Le nœud du problème est là : l’avenir est invisible, l’avenir n’a pas de voix, le long terme peut attendre. Si on ne modifie pas en profondeur l’incitation des élus à prendre la bonne décision, le court terme sera toujours vainqueur. Et quelle meilleure incitation pour un homme politique que d’être élu ou réélu ? C’est pourquoi la solution la plus puissante pour injecter du long terme dans le processus de décision politique consiste à l’injecter à la source, c’est-à-dire dans l’élection elle-même. Donner plus de poids au long terme grâce au bulletin de vote changera la physionomie de tout le système politique. Comment faire ? Une façon puissante - et à ma connaissance jamais explorée - est le suffrage générationnel, qui consiste à pondérer le vote en fonction de l’âge.

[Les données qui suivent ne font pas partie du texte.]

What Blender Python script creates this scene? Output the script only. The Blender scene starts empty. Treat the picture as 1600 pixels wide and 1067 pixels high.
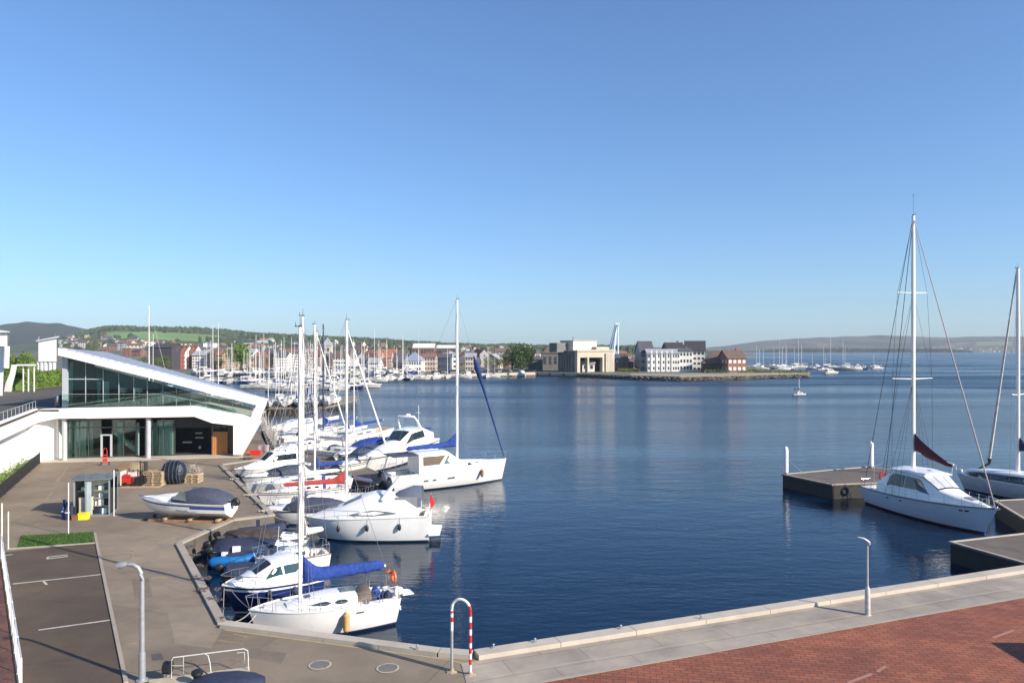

Est-ce la fin du suffrage universel, le viol de la démocratie ? Un homme = une voix est une convention récente, qui avait pour but de mettre fin au suffrage censitaire, ce droit de vote fondé sur la naissance et l’argent. Le suffrage générationnel reconnait une réalité universelle : les jeunes ont plus de droits sur l’avenir que les vieux. Ce sont eux, les jeunes, qui subiront pendant des décennies les conséquences des choix pris par plus vieux qu’eux. Donner plus de poids au vote des 18-35 ans qu’au vote des plus de 65 ans n’est pas de la démagogie, mais de la sagesse.